■ **WHAT TO WORK ON**
The data below needs to be returned exactly, line for line.

===== DATA PROVIDED =====

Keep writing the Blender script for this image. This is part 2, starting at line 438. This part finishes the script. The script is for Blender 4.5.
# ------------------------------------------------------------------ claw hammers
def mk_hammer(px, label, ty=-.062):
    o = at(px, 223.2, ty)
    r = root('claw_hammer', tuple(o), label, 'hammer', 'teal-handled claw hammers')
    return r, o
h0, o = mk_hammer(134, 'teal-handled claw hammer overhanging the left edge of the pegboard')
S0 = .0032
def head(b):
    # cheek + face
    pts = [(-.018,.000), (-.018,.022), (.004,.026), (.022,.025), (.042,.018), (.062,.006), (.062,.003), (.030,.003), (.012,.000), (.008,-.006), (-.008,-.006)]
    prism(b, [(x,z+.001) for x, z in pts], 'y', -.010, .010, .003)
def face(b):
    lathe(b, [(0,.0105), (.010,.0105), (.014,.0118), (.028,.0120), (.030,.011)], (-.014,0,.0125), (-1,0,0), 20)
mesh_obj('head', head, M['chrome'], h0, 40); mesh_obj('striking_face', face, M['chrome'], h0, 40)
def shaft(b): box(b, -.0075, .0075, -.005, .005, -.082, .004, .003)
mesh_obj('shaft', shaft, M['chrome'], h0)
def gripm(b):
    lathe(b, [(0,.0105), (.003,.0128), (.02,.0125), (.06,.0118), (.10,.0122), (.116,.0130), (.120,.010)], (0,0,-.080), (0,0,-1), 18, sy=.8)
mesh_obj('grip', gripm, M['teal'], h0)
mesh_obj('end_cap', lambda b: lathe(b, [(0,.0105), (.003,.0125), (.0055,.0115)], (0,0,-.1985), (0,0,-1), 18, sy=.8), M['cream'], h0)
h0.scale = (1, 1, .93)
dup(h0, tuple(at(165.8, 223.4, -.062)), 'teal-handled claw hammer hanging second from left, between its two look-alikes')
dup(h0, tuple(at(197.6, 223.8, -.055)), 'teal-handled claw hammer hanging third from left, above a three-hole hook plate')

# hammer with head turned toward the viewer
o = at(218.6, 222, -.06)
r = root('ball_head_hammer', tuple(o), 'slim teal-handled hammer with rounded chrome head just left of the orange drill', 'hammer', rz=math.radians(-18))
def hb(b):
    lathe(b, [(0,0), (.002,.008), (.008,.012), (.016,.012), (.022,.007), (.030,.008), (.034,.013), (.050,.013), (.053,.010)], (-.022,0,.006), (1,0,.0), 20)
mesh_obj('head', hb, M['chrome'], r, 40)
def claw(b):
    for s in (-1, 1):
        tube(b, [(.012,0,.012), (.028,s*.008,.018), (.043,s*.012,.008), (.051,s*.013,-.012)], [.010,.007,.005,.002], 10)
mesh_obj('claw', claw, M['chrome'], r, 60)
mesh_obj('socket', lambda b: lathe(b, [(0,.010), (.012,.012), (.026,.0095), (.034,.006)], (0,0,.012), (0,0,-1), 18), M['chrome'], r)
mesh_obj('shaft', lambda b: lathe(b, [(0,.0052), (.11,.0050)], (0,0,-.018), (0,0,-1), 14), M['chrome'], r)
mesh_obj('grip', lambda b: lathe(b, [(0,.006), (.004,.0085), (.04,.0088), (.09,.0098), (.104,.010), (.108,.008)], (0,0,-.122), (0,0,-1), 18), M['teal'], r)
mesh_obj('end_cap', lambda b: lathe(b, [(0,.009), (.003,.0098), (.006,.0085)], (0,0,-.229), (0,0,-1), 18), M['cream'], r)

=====

■ **OUTPUT OF THE TASK**
Keep writing the Blender script for this image. This is part 2, starting at line 438. This part finishes the script. The script is for Blender 4.5.
# ------------------------------------------------------------------ claw hammers
def mk_hammer(px, label, ty=-.062):
    o = at(px, 223.2, ty)
    r = root('claw_hammer', tuple(o), label, 'hammer', 'teal-handled claw hammers')
    return r, o
h0, o = mk_hammer(134, 'teal-handled claw hammer overhanging the left edge of the pegboard')
S0 = .0032
def head(b):
    # cheek + face
    pts = [(-.018,.000), (-.018,.022), (.004,.026), (.022,.025), (.042,.018), (.062,.006), (.062,.003), (.030,.003), (.012,.000), (.008,-.006), (-.008,-.006)]
    prism(b, [(x,z+.001) for x, z in pts], 'y', -.010, .010, .003)
def face(b):
    lathe(b, [(0,.0105), (.010,.0105), (.014,.0118), (.028,.0120), (.030,.011)], (-.014,0,.0125), (-1,0,0), 20)
mesh_obj('head', head, M['chrome'], h0, 40); mesh_obj('striking_face', face, M['chrome'], h0, 40)
def shaft(b): box(b, -.0075, .0075, -.005, .005, -.082, .004, .003)
mesh_obj('shaft', shaft, M['chrome'], h0)
def gripm(b):
    lathe(b, [(0,.0105), (.003,.0128), (.02,.0125), (.06,.0118), (.10,.0122), (.116,.0130), (.120,.010)], (0,0,-.080), (0,0,-1), 18, sy=.8)
mesh_obj('grip', gripm, M['teal'], h0)
mesh_obj('end_cap', lambda b: lathe(b, [(0,.0105), (.003,.0125), (.0055,.0115)], (0,0,-.1985), (0,0,-1), 18, sy=.8), M['cream'], h0)
h0.scale = (1, 1, .93)
dup(h0, tuple(at(165.8, 223.4, -.062)), 'teal-handled claw hammer hanging second from left, between its two look-alikes')
dup(h0, tuple(at(197.6, 223.8, -.055)), 'teal-handled claw hammer hanging third from left, above a three-hole hook plate')

# hammer with head turned toward the viewer
o = at(218.6, 222, -.06)
r = root('ball_head_hammer', tuple(o), 'slim teal-handled hammer with rounded chrome head just left of the orange drill', 'hammer', rz=math.radians(-18))
def hb(b):
    lathe(b, [(0,0), (.002,.008), (.008,.012), (.016,.012), (.022,.007), (.030,.008), (.034,.013), (.050,.013), (.053,.010)], (-.022,0,.006), (1,0,.0), 20)
mesh_obj('head', hb, M['chrome'], r, 40)
def claw(b):
    for s in (-1, 1):
        tube(b, [(.012,0,.012), (.028,s*.008,.018), (.043,s*.012,.008), (.051,s*.013,-.012)], [.010,.007,.005,.002], 10)
mesh_obj('claw', claw, M['chrome'], r, 60)
mesh_obj('socket', lambda b: lathe(b, [(0,.010), (.012,.012), (.026,.0095), (.034,.006)], (0,0,.012), (0,0,-1), 18), M['chrome'], r)
mesh_obj('shaft', lambda b: lathe(b, [(0,.0052), (.11,.0050)], (0,0,-.018), (0,0,-1), 14), M['chrome'], r)
mesh_obj('grip', lambda b: lathe(b, [(0,.006), (.004,.0085), (.04,.0088), (.09,.0098), (.104,.010), (.108,.008)], (0,0,-.122), (0,0,-1), 18), M['teal'], r)
mesh_obj('end_cap', lambda b: lathe(b, [(0,.009), (.003,.0098), (.006,.0085)], (0,0,-.229), (0,0,-1), 18), M['cream'], r)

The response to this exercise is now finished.